Against this backdrop, and amid the increasingly contradictory signals emanating from President Trump – alternating between rhetorical openness to diplomacy and tangible preparation for further escalation– the central question at this juncture is not merely whether the war will continue, but in what direction it is likely to evolve.

Search for a face-saving solution

Taken together, the trajectory of the war underscores a central paradox: while none of the principal actors appears capable of securing a decisive victory, all retain sufficient capacity to preclude a stable resolution. The result is a conflict likely to persist in a state of managed escalation –periodically intensifying, yet falling short of outright systemic rupture in the absence of a viable diplomatic pathway. For Iran, the war is not producing collapse but a hardening transformation toward a more securitized, centralized, and risk-tolerant state. For the US and Israel, the challenge lies in translating tactical and operational gains into a sustainable political outcome, a task that has repeatedly proven elusive. For regional actors, including Türkiye, the imperative is to navigate an increasingly fluid landscape in which the boundaries between deterrence, escalation, and unintended spillover are becoming progressively blurred.

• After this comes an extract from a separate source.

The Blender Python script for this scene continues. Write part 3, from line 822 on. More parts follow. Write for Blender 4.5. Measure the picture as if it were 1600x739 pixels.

Ultimately, the conflict is redefining not only the balance of power in the Middle East, but also the terms through which that balance is contested. Whether through disrupted energy flows, shifting alliance structures, or the gradual normalization of high-intensity confrontation, its effects are already extending well beyond the region. The critical question, therefore, is not simply how the war will end, but what kind of regional order will emerge in its aftermath –and what its global implications will be.